## Start Records supplied

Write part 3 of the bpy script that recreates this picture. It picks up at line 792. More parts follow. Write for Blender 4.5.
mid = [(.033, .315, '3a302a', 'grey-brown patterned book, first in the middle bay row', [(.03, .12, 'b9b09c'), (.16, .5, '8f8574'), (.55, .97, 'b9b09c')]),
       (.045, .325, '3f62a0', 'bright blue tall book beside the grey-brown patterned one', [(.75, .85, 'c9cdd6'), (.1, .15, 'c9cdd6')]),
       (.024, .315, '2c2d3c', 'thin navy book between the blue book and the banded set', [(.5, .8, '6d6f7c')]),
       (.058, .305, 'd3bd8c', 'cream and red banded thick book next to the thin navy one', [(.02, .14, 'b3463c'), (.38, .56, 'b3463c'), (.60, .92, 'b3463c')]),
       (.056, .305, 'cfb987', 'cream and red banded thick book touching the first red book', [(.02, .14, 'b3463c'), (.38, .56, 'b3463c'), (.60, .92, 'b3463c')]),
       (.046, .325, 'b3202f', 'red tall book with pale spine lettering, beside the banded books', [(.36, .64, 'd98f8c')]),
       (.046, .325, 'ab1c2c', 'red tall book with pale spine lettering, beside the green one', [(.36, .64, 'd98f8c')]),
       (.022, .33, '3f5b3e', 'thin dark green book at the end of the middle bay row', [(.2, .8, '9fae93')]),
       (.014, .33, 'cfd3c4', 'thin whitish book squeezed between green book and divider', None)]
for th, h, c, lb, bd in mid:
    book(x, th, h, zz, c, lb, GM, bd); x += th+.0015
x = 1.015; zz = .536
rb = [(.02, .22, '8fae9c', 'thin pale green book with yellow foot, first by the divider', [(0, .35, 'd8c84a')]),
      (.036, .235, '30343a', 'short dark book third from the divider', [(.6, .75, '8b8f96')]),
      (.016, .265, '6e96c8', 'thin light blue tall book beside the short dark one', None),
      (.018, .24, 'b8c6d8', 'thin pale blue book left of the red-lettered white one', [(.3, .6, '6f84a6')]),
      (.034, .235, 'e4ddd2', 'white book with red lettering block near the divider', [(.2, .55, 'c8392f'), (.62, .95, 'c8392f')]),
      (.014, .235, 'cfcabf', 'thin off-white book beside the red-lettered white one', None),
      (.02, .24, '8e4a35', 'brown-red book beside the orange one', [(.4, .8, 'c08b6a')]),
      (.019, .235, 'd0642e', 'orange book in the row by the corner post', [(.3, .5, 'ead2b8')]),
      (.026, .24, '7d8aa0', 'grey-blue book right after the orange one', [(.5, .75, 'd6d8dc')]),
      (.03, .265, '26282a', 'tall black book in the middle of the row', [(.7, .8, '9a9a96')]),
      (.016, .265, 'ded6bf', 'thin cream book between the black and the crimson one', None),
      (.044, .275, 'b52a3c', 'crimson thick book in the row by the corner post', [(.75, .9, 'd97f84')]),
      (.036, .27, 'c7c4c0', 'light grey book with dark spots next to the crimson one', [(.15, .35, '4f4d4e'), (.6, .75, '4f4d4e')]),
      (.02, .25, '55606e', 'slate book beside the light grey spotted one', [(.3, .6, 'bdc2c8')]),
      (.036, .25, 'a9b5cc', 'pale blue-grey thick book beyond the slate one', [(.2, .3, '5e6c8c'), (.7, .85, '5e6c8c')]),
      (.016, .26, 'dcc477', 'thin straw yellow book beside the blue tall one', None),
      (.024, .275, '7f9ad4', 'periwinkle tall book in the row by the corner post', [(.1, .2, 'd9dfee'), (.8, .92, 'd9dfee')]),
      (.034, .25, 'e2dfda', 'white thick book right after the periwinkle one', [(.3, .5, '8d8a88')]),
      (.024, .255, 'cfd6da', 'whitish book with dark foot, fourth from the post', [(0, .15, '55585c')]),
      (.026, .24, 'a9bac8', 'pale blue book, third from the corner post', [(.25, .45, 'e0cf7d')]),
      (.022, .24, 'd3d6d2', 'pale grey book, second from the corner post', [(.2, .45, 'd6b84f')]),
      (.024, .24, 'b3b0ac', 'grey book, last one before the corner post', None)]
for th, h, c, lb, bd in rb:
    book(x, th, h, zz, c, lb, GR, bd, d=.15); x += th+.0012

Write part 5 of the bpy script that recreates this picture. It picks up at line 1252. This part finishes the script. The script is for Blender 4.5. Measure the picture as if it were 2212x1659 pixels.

## End Records supplied

▶ _Objective_:
Please restate the records in full, word for word.

▶ _Response below_:
Write part 3 of the bpy script that recreates this picture. It picks up at line 792. More parts follow. Write for Blender 4.5.
mid = [(.033, .315, '3a302a', 'grey-brown patterned book, first in the middle bay row', [(.03, .12, 'b9b09c'), (.16, .5, '8f8574'), (.55, .97, 'b9b09c')]),
       (.045, .325, '3f62a0', 'bright blue tall book beside the grey-brown patterned one', [(.75, .85, 'c9cdd6'), (.1, .15, 'c9cdd6')]),
       (.024, .315, '2c2d3c', 'thin navy book between the blue book and the banded set', [(.5, .8, '6d6f7c')]),
       (.058, .305, 'd3bd8c', 'cream and red banded thick book next to the thin navy one', [(.02, .14, 'b3463c'), (.38, .56, 'b3463c'), (.60, .92, 'b3463c')]),
       (.056, .305, 'cfb987', 'cream and red banded thick book touching the first red book', [(.02, .14, 'b3463c'), (.38, .56, 'b3463c'), (.60, .92, 'b3463c')]),
       (.046, .325, 'b3202f', 'red tall book with pale spine lettering, beside the banded books', [(.36, .64, 'd98f8c')]),
       (.046, .325, 'ab1c2c', 'red tall book with pale spine lettering, beside the green one', [(.36, .64, 'd98f8c')]),
       (.022, .33, '3f5b3e', 'thin dark green book at the end of the middle bay row', [(.2, .8, '9fae93')]),
       (.014, .33, 'cfd3c4', 'thin whitish book squeezed between green book and divider', None)]
for th, h, c, lb, bd in mid:
    book(x, th, h, zz, c, lb, GM, bd); x += th+.0015
x = 1.015; zz = .536
rb = [(.02, .22, '8fae9c', 'thin pale green book with yellow foot, first by the divider', [(0, .35, 'd8c84a')]),
      (.036, .235, '30343a', 'short dark book third from the divider', [(.6, .75, '8b8f96')]),
      (.016, .265, '6e96c8', 'thin light blue tall book beside the short dark one', None),
      (.018, .24, 'b8c6d8', 'thin pale blue book left of the red-lettered white one', [(.3, .6, '6f84a6')]),
      (.034, .235, 'e4ddd2', 'white book with red lettering block near the divider', [(.2, .55, 'c8392f'), (.62, .95, 'c8392f')]),
      (.014, .235, 'cfcabf', 'thin off-white book beside the red-lettered white one', None),
      (.02, .24, '8e4a35', 'brown-red book beside the orange one', [(.4, .8, 'c08b6a')]),
      (.019, .235, 'd0642e', 'orange book in the row by the corner post', [(.3, .5, 'ead2b8')]),
      (.026, .24, '7d8aa0', 'grey-blue book right after the orange one', [(.5, .75, 'd6d8dc')]),
      (.03, .265, '26282a', 'tall black book in the middle of the row', [(.7, .8, '9a9a96')]),
      (.016, .265, 'ded6bf', 'thin cream book between the black and the crimson one', None),
      (.044, .275, 'b52a3c', 'crimson thick book in the row by the corner post', [(.75, .9, 'd97f84')]),
      (.036, .27, 'c7c4c0', 'light grey book with dark spots next to the crimson one', [(.15, .35, '4f4d4e'), (.6, .75, '4f4d4e')]),
      (.02, .25, '55606e', 'slate book beside the light grey spotted one', [(.3, .6, 'bdc2c8')]),
      (.036, .25, 'a9b5cc', 'pale blue-grey thick book beyond the slate one', [(.2, .3, '5e6c8c'), (.7, .85, '5e6c8c')]),
      (.016, .26, 'dcc477', 'thin straw yellow book beside the blue tall one', None),
      (.024, .275, '7f9ad4', 'periwinkle tall book in the row by the corner post', [(.1, .2, 'd9dfee'), (.8, .92, 'd9dfee')]),
      (.034, .25, 'e2dfda', 'white thick book right after the periwinkle one', [(.3, .5, '8d8a88')]),
      (.024, .255, 'cfd6da', 'whitish book with dark foot, fourth from the post', [(0, .15, '55585c')]),
      (.026, .24, 'a9bac8', 'pale blue book, third from the corner post', [(.25, .45, 'e0cf7d')]),
      (.022, .24, 'd3d6d2', 'pale grey book, second from the corner post', [(.2, .45, 'd6b84f')]),
      (.024, .24, 'b3b0ac', 'grey book, last one before the corner post', None)]
for th, h, c, lb, bd in rb:
    book(x, th, h, zz, c, lb, GR, bd, d=.15); x += th+.0012

Write part 5 of the bpy script that recreates this picture. It picks up at line 1252. This part finishes the script. The script is for Blender 4.5. Measure the picture as if it were 2212x1659 pixels.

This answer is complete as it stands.